Gut anderthalb Jahre nach ihrer Wahl zur Ministerpräsidentin ist Dreyer mit ihrem eigenen Stil aus dem Schatten von „König Kurt“, wie Beck oft genannt wurde, längst herausgetreten. Allerdings muss sie sich noch immer stark mit den von ihm hinterlassenen landespolitischen Problemen herumschlagen. Die Flughäfen Hahn und Zweibrücken und vor allem das Millionengrab am Nürburgring lassen die im Frühjahr 2016 anstehende Landtagswahl nicht zum Selbstläufer für die Sympathieträgerin werden. Doch Dreyer bleibt gelassen. Nein, sie grübele nicht über eine zündende neue Idee für den Wahlkampf, betont sie. „Mein Wahlerfolg hängt davon ab, dass wir gut und glaubwürdig regieren“, sagt sie selbstbewusst.

Dabei setzt sie auf Bildung, gute Rahmenbedingungen für die Wirtschaft und den Schuldenabbau. Vor allem das Thema digitale Revolution, das sie gerne „Industrie 4.0“ nennt, bewegt sie – und dass Rheinland-Pfalz für junge Menschen attraktiv bleibt. Gerne hört die Regierungschefin daher beim Besuch der Firma Leifheit in Nassau, dass dort die Auszubildenden in einer Juniorfiliale schon unternehmerische Verantwortung übernehmen und auch den Facebookauftritt des Unternehmens verantworten. Oder sie lobt beim Softwareunternehmen IBS in Horch-Grenzhausen deren Engagement für digitale Produktion und Qualitätsmanagement etwa beim Autobau oder der Planung von Fabriken auf dem PC.

Oppositionsführerin Julia Klöckner sieht keinen Fortschritt

Dass der Flughafen Zweibrücken insolvent wurde, nachdem die EU 56 Millionen Euro an Subventionen zurückgefordert hatte, war aber zweifellos ein harter Schlag für ihre rot-grüne Landesregierung. Und bis Oktober erwartet Dreyer die Entscheidung der EU-Kommission über den Nürburgring. Dabei fürchtet sie weniger eine mögliche Rückforderung von 500 Millionen Euro Subventionen. Denn die würden ohnehin in die Insolvenzmasse des Projekts eingehen. Viel wichtiger sei, dass Wettbewerbskommissar Juan Almunia die inzwischen erfolgte Vergabe des Nürburgrings an das Unternehmen Capricorn bestätige.

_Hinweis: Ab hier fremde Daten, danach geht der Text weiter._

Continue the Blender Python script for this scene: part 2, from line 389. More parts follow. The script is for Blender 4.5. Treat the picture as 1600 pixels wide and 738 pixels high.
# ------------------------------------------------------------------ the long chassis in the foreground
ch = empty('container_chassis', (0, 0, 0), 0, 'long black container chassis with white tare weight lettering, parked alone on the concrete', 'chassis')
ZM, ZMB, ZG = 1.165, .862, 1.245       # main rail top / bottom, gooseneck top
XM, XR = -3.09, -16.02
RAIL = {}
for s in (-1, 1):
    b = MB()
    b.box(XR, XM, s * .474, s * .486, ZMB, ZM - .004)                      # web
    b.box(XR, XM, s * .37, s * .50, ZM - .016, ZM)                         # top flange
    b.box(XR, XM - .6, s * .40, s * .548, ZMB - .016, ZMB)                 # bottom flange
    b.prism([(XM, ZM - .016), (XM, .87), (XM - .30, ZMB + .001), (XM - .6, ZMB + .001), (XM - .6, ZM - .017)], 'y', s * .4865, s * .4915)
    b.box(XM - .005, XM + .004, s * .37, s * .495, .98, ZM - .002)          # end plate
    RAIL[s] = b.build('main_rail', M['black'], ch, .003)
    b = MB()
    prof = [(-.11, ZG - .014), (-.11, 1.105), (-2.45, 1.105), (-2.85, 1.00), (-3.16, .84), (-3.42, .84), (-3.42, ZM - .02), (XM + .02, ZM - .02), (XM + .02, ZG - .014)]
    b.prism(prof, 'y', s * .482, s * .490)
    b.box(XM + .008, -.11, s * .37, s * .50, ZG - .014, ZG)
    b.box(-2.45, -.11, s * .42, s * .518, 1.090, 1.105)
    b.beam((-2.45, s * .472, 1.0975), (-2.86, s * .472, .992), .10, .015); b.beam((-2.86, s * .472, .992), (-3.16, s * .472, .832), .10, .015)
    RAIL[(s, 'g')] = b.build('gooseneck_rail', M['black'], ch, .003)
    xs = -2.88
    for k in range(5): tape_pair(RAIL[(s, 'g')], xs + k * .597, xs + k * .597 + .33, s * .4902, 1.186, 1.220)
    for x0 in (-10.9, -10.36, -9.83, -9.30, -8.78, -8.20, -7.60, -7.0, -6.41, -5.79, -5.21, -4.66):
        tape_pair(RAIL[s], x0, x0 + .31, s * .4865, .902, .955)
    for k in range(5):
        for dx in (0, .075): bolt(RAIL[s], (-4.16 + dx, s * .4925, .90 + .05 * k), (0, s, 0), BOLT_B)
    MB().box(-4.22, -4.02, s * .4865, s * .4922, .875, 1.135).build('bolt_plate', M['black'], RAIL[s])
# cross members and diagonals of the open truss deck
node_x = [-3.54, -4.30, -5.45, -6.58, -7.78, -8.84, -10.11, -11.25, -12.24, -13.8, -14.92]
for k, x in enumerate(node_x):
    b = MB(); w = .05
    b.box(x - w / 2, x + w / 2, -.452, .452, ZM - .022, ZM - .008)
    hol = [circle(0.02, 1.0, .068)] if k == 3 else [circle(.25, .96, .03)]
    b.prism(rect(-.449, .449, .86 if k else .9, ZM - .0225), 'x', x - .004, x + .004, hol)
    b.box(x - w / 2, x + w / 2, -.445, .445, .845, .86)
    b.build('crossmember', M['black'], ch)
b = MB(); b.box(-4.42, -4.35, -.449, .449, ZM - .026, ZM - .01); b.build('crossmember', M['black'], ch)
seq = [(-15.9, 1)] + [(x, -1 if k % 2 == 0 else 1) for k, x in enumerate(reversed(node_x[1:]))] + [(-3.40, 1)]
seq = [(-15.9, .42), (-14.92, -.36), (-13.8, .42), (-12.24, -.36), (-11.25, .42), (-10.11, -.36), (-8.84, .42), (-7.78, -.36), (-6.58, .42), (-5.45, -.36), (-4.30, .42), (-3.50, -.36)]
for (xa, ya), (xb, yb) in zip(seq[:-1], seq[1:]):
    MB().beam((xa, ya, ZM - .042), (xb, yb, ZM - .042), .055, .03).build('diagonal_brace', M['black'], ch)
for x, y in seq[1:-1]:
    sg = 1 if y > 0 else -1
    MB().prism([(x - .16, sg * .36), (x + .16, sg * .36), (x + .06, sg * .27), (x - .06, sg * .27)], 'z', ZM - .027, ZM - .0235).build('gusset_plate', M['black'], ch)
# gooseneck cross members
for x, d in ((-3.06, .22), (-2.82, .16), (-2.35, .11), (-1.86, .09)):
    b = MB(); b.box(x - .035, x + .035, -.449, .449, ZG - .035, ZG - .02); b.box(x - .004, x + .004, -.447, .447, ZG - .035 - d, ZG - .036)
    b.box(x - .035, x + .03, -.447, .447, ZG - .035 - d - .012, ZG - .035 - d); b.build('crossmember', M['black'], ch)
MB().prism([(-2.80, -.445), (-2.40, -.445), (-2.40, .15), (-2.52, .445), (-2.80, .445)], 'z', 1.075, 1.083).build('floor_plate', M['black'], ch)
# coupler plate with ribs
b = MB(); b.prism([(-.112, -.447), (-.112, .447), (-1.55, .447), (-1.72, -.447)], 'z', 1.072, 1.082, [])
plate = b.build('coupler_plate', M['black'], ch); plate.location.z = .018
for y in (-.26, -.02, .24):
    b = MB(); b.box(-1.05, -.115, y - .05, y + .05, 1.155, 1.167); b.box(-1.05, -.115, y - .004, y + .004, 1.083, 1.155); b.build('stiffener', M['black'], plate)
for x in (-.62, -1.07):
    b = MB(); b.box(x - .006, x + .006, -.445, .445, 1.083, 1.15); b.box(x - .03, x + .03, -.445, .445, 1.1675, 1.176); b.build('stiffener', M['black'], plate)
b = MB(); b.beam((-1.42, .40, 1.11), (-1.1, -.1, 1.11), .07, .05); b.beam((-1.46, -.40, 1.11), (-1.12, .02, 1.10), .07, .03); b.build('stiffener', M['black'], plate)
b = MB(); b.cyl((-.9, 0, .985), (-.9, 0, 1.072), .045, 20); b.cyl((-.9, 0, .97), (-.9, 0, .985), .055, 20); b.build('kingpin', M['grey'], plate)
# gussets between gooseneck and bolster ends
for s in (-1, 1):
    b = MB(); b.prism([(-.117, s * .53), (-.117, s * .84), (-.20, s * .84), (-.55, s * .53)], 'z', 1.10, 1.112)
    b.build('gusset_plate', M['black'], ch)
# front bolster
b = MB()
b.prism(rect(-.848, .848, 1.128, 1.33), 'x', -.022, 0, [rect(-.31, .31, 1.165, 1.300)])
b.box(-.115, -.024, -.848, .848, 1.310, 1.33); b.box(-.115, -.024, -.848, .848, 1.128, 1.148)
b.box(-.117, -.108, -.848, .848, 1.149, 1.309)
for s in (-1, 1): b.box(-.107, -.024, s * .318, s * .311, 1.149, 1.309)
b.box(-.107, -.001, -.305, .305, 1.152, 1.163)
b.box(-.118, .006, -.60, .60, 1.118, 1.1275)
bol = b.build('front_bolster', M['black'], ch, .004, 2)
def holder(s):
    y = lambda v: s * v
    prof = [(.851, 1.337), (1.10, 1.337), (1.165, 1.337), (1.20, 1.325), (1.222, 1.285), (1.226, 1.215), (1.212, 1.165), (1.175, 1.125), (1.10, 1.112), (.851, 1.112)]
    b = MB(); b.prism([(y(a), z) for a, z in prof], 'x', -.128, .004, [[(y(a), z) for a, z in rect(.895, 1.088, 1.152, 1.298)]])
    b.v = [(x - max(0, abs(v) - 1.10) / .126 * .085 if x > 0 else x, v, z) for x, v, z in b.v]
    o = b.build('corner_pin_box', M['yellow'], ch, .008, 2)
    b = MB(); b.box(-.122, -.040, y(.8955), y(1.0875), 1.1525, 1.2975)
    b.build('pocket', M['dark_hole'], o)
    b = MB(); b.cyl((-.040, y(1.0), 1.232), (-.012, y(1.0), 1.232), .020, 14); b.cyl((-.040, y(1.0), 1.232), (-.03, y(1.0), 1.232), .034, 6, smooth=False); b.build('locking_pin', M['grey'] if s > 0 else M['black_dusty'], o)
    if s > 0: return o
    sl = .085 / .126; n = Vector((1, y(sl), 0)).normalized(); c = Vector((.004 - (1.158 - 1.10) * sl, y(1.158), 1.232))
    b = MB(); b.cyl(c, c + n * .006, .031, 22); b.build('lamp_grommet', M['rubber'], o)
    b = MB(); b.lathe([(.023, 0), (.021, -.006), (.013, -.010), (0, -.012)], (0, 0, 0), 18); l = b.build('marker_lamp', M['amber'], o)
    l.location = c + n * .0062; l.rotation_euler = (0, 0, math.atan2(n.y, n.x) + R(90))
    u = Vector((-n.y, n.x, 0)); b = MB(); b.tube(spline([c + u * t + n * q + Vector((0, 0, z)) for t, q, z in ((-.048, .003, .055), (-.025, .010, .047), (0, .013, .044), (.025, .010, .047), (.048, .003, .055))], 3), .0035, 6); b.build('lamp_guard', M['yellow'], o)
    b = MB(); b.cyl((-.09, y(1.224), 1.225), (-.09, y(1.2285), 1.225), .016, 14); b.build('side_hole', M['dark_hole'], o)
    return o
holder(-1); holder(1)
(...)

Denn der dabei unterlegene Konkurrent Nexovation aus den USA hat Beschwerde bei der EU eingelegt. Wird der stattgegeben, müssten Rennstrecke und Freizeitpark neu ausgeschrieben werden – das wäre ein Debakel für die Regierung in Mainz. Weniger Grund zur Sorge sieht Dreyer beim Flughafen Hahn, zu dem es schon positive Signale aus der EU gegeben habe.

CDU-Fraktionschefin Julia Klöckner setzt indes alles daran, Dreyer bei der Wahl in anderthalb Jahren abzulösen und lässt naturgemäß kein gutes Haar an der Regierungschefin. „Der Wechsel in der Staatskanzlei hat zwar ein neues Gesicht, aber keinen Fortschritt gebracht“, sagt sie. Denn jetzt zeige sich, das die alten Probleme auch die neuen seien und weitere hinzukämen. Zudem vermisse sie eine Vision, wie sich Dreyers Regierung die Entwicklung von Rheinland-Pfalz vorstelle. Die Ministerpräsidentin dagegen ist optimistisch, dass bei den Gesprächen über den Länderfinanzausgleich am Ende eine Einigung erzielt wird.